De robot zelf is niet de verslimmer van de zorg. “Wat ik slim zou willen noemen, is onze visie om vanaf dag één samen met de zorg en andere leveranciers de uitdagingen in kaart te brengen en daarvoor oplossingen te ontwikkelen die kunnen bijdragen om de zorg voor de cliënten en de medewerkers beter te maken. Gezamenlijk moeten we die grote maatschappelijke uitdaging aangaan die voor ons ligt. Daarin is geen ruimte meer voor individuele (bedrijfs-)belangen.  Geen makkelijke weg, en investeerders staan niet te dringen om in de zorg te investeren. Het vraagt veerkracht en passie. Maar ik ben ervan overtuigd dat het kansrijk is.”

Wat kunnen we nog van jou verwachten op het gebied van zorgverslimmen?

“Ook andere technologie ontwikkelen dan alleen robots zoals we die nu kennen. En altijd in samenwerking met andere technologiebedrijven en met zorgaanbieders om tot een zo groot mogelijke impact te komen.”

 

Wie vind jij een echte zorgverslimmer?

“Erwin Meinders van Mentech Innovation, vanwege de ontwikkeling van Hume. Een technologische toepassing waarmee via de sokken kan worden gemeten of iemand stress ontwikkelt. Het mooie is dat die ontwikkeling is ingegeven door zijn werk als vrijwilliger in een huis voor mensen met een verstandelijke beperking. Een van de bewoners ervoer stress maar beschikte niet over de vocale vermogens om te benoemen waarom. Hij bleek knellend schoeisel te dragen.”

 

Wat doe je als je even niet bezig bent met het verslimmen van de zorg?

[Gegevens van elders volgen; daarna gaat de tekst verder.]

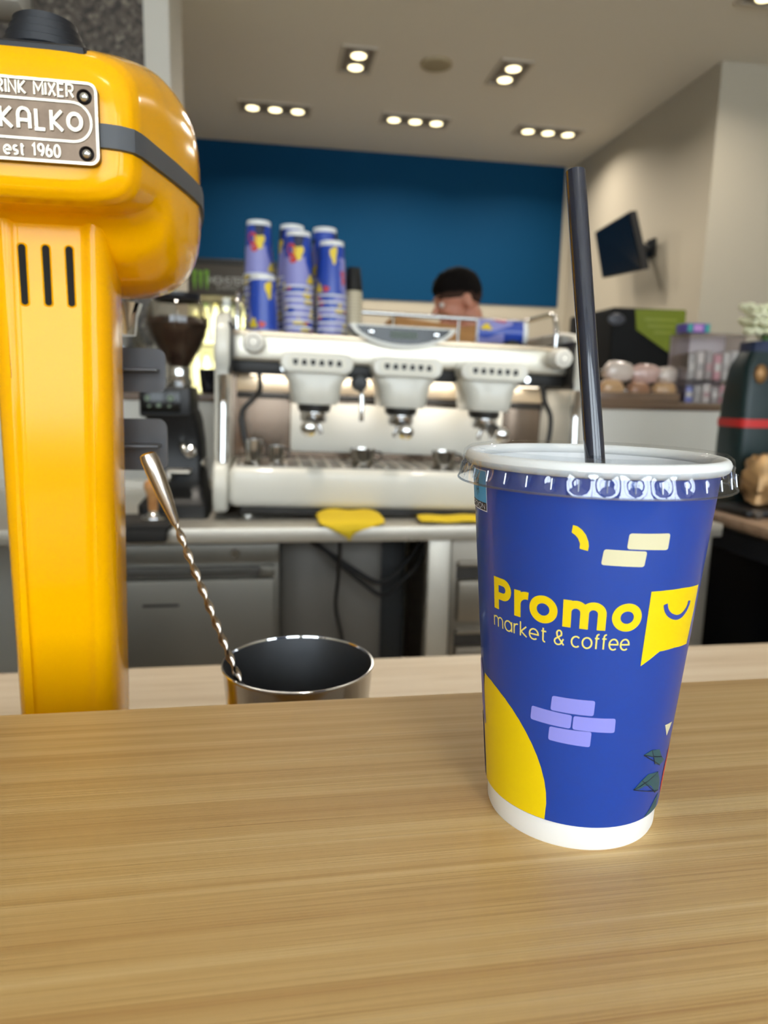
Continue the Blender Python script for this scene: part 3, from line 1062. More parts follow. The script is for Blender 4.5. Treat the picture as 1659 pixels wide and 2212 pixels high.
m.loft([spr(0, .0030, .0030, 0), spr(.001, .0045, .0045, 0), spr(.004, .0050, .0050, 0), spr(.012, .0049, .0049, 0), spr(.025, .0042, .0042, 0), spr(.035, .0031, .0031, 0), spr(.042, .0023, .0023, 0)])
m.obj('handle_end', SP, spoon, world=True)
m = MB()
nn_ = 220
m.loft([spr(.040 + (Lt - .055) * k / nn_, .0025, .0013, k / nn_ * 2 * pi * 12) for k in range(nn_ + 1)])
m.obj('twisted_stem', SP, spoon, world=True)
m = MB()
m.ell(send - dv * .006, (.008, .003, .012), 14, 10)
m.obj('bowl', SP, spoon, world=True)

# ================================================================ steel workbench and what stands below it
t = thing('steel_workbench', 'brushed steel workbench carrying the espresso machine', 'workbench', (.1, 2.1, 0))
MB().box(-1.1, 1.26, 1.77, 2.50, .862, .90, .003, 2).obj('bench_top', STEEL, t, world=True)
MB().box(-1.1, 1.26, 2.48, 2.50, .90, .93).obj('upstand', STEEL, t, smooth=0, world=True)
for x in (-1.06, .424, 1.19):
    for y in (1.80, 2.42):
        MB().box(x, x + .062, y, y + .05, 0, .862, .004).obj('leg', STEEL, t, world=True)
GREYM = mat('grey_fridge_metal', (118, 114, 106), .42, .7, var=.04, vscale=5)
GREYD = mat('dark_gap', (26, 25, 24), .8)
t = thing('undercounter_fridge', 'grey undercounter fridge with small dark badge below the grinder', 'fridge', (-.27, 2.1, 0))
MB().box(-.57, .030, 1.83, 2.40, .08, .845, .004).obj('body', GREYM, t, world=True)
MB().box(-.57, .030, 1.815, 1.835, .800, .850, .003).obj('control_strip', GREYM, t, world=True)
d_ = MB().box(-.565, .018, 1.808, 1.835, .10, .758, .006).obj('door', GREYM, t, world=True)
MB().box(-.565, -.02, 1.812, 1.836, .765, .790, .003).obj('handle', mat('fridge_grip', (84, 82, 78), .5, .6), d_, world=True)
MB().box(-.02, .018, 1.806, 1.836, .765, .792, .003).obj('hinge_block', GREYM, d_, world=True)
m = MB()
m.box(-.314, -.224, 1.8065, 1.810, .6895, .6965, .001)
bdg = m.obj('badge', mat('badge_black', (20, 20, 20), .5), d_, world=True)
MB().lathe([(.001, 1.811), (.011, 1.812), (.013, 1.816)], (-.082, 0, .824), 20, 'y', cap0=True).obj('lock', CHROME, t, world=True)
for x in (-.55, .01):
    for y in (1.86, 2.37):
        MB().lathe([(.018, 0), (.018, .01), (.012, .02), (.012, .08)], (x, y, 0), 14, cap0=True).obj('foot', BLACK, t, world=True)
t = thing('grey_cabinet', 'grey metal cabinet set back under the workbench behind hanging cables', 'cabinet', (.17, 2.2, 0))
MB().box(.036, .330, 2.0, 2.44, .0, .855, .003).obj('body', mat('cabinet_pale_grey', (112, 108, 102), .5, .3), t, world=True)
MB().box(.045, .196, 1.994, 2.0, .05, .84, .002).obj('door', mat('cabinet_pale_grey', (112, 108, 102), .5, .3), t, world=True)
MB().box(.202, .322, 1.994, 2.0, .05, .84, .002).obj('door', mat('cabinet_pale_grey', (112, 108, 102), .5, .3), t, world=True)
tag(MB().box(.335, .420, 2.1, 2.44, 0, .855, .003).obj('dark_recess_panel', mat('recess_shade_dark', (58, 60, 62), .5)), 'dark panel standing for the shaded recess beside the steel bench leg', 'cabinet')  # dark colour stands in for the shade of the recess
CABLE = mat('cable_black', (18, 17, 18), .5)
tag(MB().tube(bz([(.075, 1.97, .86), (.16, 1.95, .80), (.24, 1.94, .745), (.315, 1.94, .705), (.37, 1.95, .735), (.43, 1.97, .80), (.45, 1.98, .86)], 40), .0075, 10).obj('power_cable', CABLE), 'upper of two black cables sagging under the workbench', 'cable')
tag(MB().tube(bz([(.10, 1.93, .86), (.18, 1.92, .785), (.26, 1.92, .715), (.325, 1.92, .672), (.38, 1.94, .705), (.44, 1.96, .77), (.46, 1.98, .86)], 40), .0065, 10).obj('power_cable', CABLE), 'lower of two black cables sagging under the workbench', 'cable')
tag(MB().tube(bz([(.192, 1.85, .86), (.194, 1.90, .74), (.190, 1.93, .64), (.210, 1.94, .54), (.225, 1.95, .40), (.22, 1.96, .02)], 40), .0055, 10).obj('hanging_cord', CABLE), 'thin black cord hanging straight down below the yellow cloth', 'cord')
DRW = mat('drawer_steel', (150, 142, 130), .4, .8, var=.04, vscale=5)
t = thing('drawer_fridge', 'steel drawer unit under the workbench beside the blue cup', 'drawer unit', (.85, 2.1, 0))
MB().box(.496, 1.18, 1.835, 2.42, .08, .855, .003).obj('body', DRW, t, world=True)
for (a, b) in ((.625, .792), (.445, .600), (.265, .420), (.10, .240)):
    d_ = MB().box(.512, 1.165, 1.805, 1.836, a, b - .052, .005).obj('drawer', DRW, t, world=True)
    MB().box(.512, 1.165, 1.812, 1.836, b - .014, b, .003).obj('drawer_lip', DRW, d_, world=True)
    MB().box(.512, 1.165, 1.830, 1.837, b - .052, b - .014).obj('grip_recess', mat('recess_grey', (64, 60, 56), .6), d_, smooth=0, world=True)
for x in (.53, 1.15):
    for y in (1.87, 2.38):
        MB().lathe([(.018, 0), (.018, .08)], (x, y, 0), 12, cap0=True).obj('foot', BLACK, t, world=True)

# ================================================================ espresso machine
EX, EY, EZ = -.103, 1.87, .90
TILT = .021
em_ = thing('espresso_machine', 'white and steel three group espresso machine on the workbench', 'espresso machine', (EX, EY, EZ), (0, TILT, 0))
W_ = .953
WHT = mat('machine_white', (214, 211, 200), .32, coat=.3)
ALU = mat('machine_aluminium', (206, 200, 185), .34, .75, var=.03, vscale=8)
DK = mat('machine_dark', (34, 32, 30), .45)
WARM = mat('machine_warm_steel', (222, 204, 178), .32, .8)


def E_(m, name, material, parent=em_, smooth=40.):
    return m.obj(name, material, parent, smooth)


E_(MB().box(0, W_, 0, .36, .036, .143, .022, 4), 'drip_tray_body', WHT)
g = E_(MB().box(.02, W_ - .02, .022, .27, .138, .146, .002), 'drip_grid', mat('grid_steel', (110, 104, 96), .35, .9))
for k in range(23):
    E_(MB().box(.03 + k * .039, .036 + k * .039, .03, .26, .146, .149), 'grid_bar', STEEL, g, 0)
E_(MB().box(.03, W_ - .03, .03, .48, .012, .040, .004), 'under_pan', DK)
# side panels
prof = [(.012, .020), (-.004, .05), (-.006, .10), (.006, .135), (.022, .150), (.050, .155), (.064, .30), (.062, .375), (.060, .392), (.046, .41), (.040, .44), (.052, .50), (.090, .535), (.20, .55), (.48, .55), (.52, .50), (.52, .05), (.48, .02)]
for sx_ in (-1, 1):
    m = MB()
    x0, x1 = (-.040, 0) if sx_ < 0 else (W_, W_ + .036)
    m.prism(prof, lambda u, v, d: Vector((d, u, v)), x0, x1)
    o = E_(m, 'side_panel', WHT)
    md = o.modifiers.new('bevel', 'BEVEL')
    md.width, md.segments = .010, 3
    x = -.016 if sx_ < 0 else W_ + .012
    E_(MB().tube(bz([(x, .035, .15), (x, .048, .22), (x, .056, .30), (x, .050, .38)], 12), .013, 14), 'chrome_post', CHROME)
    E_(MB().box(-.004 if sx_ < 0 else W_ - .004, .004 if sx_ < 0 else W_ + .004, .06, .50, .38, .515, .002), 'gasket', DK)
# back wall between tray and top
E_(MB().box(.0, W_, .285, .36, .143, .40), 'back_wall', mat('machine_back', (128, 112, 98), .18, .95), smooth=0)
E_(MB().box(.168, W_ - .13, .268, .29, .165, .312, .006), 'splash_panel', mat('splash_white', (226, 222, 210), .3))
E_(MB().box(.01, W_ - .01, .262, .29, .318, .335, .003), 'dark_rail', DK)
E_(MB().box(.01, W_ - .01, .255, .29, .338, .402, .004), 'upper_splash', WARM)
# upper body
E_(MB().box(0, W_, .13, .50, .386, .424, .004), 'under_strip', DK)
E_(MB().box(0, W_, .11, .51, .420, .492, .008, 3), 'upper_body', ALU)
E_(MB().box(0, W_, .108, .14, .486, .499, .003), 'top_trim', WARM)
E_(MB().box(.0, W_, .14, .50, .490, .503, .003), 'cup_tray', DK)
E_(MB().box(-.002, .006, .106, .50, .42, .51, .002), 'end_strip', DK)
fill_ = E_(MB().box(.05, W_ - .05, .195, .215, .3825, .3865), 'added_light_strip', mat('added_strip_glow', (255, 240, 215), .5, emit=(255, 240, 215), es=3.), smooth=0)  # glowing strip added to brighten the splash panels
ld = bpy.data.lights.new('added_fill_light', 'AREA')  # added fill light below the strip
ld.shape = 'RECTANGLE'
ld.size, ld.size_y, ld.energy, ld.color = .85, .03, 1.4, (1, .93, .82)
lo2 = bpy.data.objects.new('added_fill_light', ld)
COL.objects.link(lo2)
lo2.parent = em_
lo2.location = (.476, .205, .380)
lo2.rotation_euler = (RAD(12), 0, 0)
# rail
m = MB()
m.tube(bz([(.012, .18, .505), (.012, .185, .56), (.012, .21, .598), (.012, .26, .603)], 14) + [Vector((.012, .40, .603)), Vector((.016, .45, .603)), Vector((.045, .478, .603)), Vector((W_ - .045, .478, .603)), Vector((W_ - .016, .45, .603)), Vector((W_ - .012, .40, .603))] + bz([(W_ - .012, .26, .603), (W_ - .012, .21, .598), (W_ - .012, .185, .56), (W_ - .012, .18, .505)], 14), .0075, 12)
for x in (.25, .5, .72):
    m.tube([(x, .478, .50), (x, .478, .60)], .005, 8)
E_(m, 'cup_rail', CHROME)
# groups
ICON = mat('button_ink', (30, 30, 30), .5)
for gi, (gx, hx) in enumerate(((.227, -.024), (.4715, -.012), (.717, .008))):
    m = MB()
    m.prism(rrect(gx - .097, gx + .097, .392, .446, .0265, 8), lambda u, v, d: Vector((u, d, v)), .045, .125)
    kp = E_(m, 'group_keypad', WHT)
    md = kp.modifiers.new('bevel', 'BEVEL')
    md.width, md.segments, md.limit_method = .006, 3, 'ANGLE'
    m = MB()
    m.prism(rrect(gx - .078, gx + .078, .400, .438, .0185, 8), lambda u, v, d: Vector((u, d, v)), .0425, .046)
    E_(m, 'keypad_face', mat('keypad_cream', (222, 218, 204), .4), kp)
    for k in range(6):
        x = gx - .0575 + k * .023
        m = MB()
        m.prism([(x - .0075, .427), (x + .0075, .427), (x + .005, .4125), (x - .005, .4125)] if k % 2 == 0 else [(x - .005, .427), (x + .005, .427), (x + .0075, .4125), (x - .0075, .4125)], lambda u, v, d: Vector((u, d, v)), .0405, .043)
        E_(m, 'button', ICON, kp, 0)
    rings = []
    for (a, y0, y1, z) in ((.088, .06, .20, .395), (.086, .058, .21, .385), (.074, .056, .22, .368), (.068, .056, .225, .345), (.065, .058, .225, .318), (.060, .062, .22, .310)):
        rings.append([Vector((p_[0], p_[1], z)) for p_ in rrect(gx - a, gx + a, y0, y1, min(a, .05) * .8, 6)])
    E_(MB().loft(rings), 'group_bell', WHT, smooth=50)
    E_(MB().lathe([(.045, .312), (.046, .300), (.042, .290), (.036, .288)], (gx, .125, 0), 28, cap1=True), 'group_collar', DK)
    pf = E_(MB().lathe([(.037, .292), (.038, .270), (.035, .262), (.012, .258)], (gx, .125, 0), 28, cap1=True), 'portafilter', CHROME)
    ang = math.atan2(hx, .155)
    dirv = Vector((sin(ang), -cos(ang), -.18)).normalized()
    c0 = Vector((gx, .125, .277))
    E_(MB().tube([c0 + dirv * .034, c0 + dirv * .06], .008, 12), 'handle_neck', CHROME, pf)
    E_(MB().tube([c0 + dirv * s_ for s_ in (.055, .065, .10, .135, .150)], [.010, .013, .0145, .0175, .0165], 16), 'handle', DK, pf)
    ce = c0 + dirv * .150
    rq = dirv.to_track_quat('Z', 'Y').to_matrix()
    E_(MB().lathe([(.0175, -.004), (.021, .002), (.020, .009), (.013, .015), (.001, .017)], ce, 20, R=rq, cap1=True), 'handle_cap', CHROME, pf)
    for s_ in (-1, 1):
        E_(MB().tube(bz([(gx, .110, .262), (gx + s_ * .012, .105, .254), (gx + s_ * .018, .105, .240), (gx + s_ * .018, .105, .228)], 9), .0065, 10), 'spout', CHROME, pf)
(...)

“Drie kinderen opvoeden. Naast mijn werk zit ik ook in het bestuur van brancheorganisatie FME, waar ik startups vertegenwoordig en voor belangen van starters opkom. Daarnaast ondersteun ik FME ook bij de politieke lobby over de toepassing van zorgtechnologie. En ik ben ambassadeur van het Catharina onderzoekfonds van het ziekenhuis in Eindhoven. Gedreven uit een persoonlijk medisch verleden. Daar is mijn hart voor de zorg ontstaan.”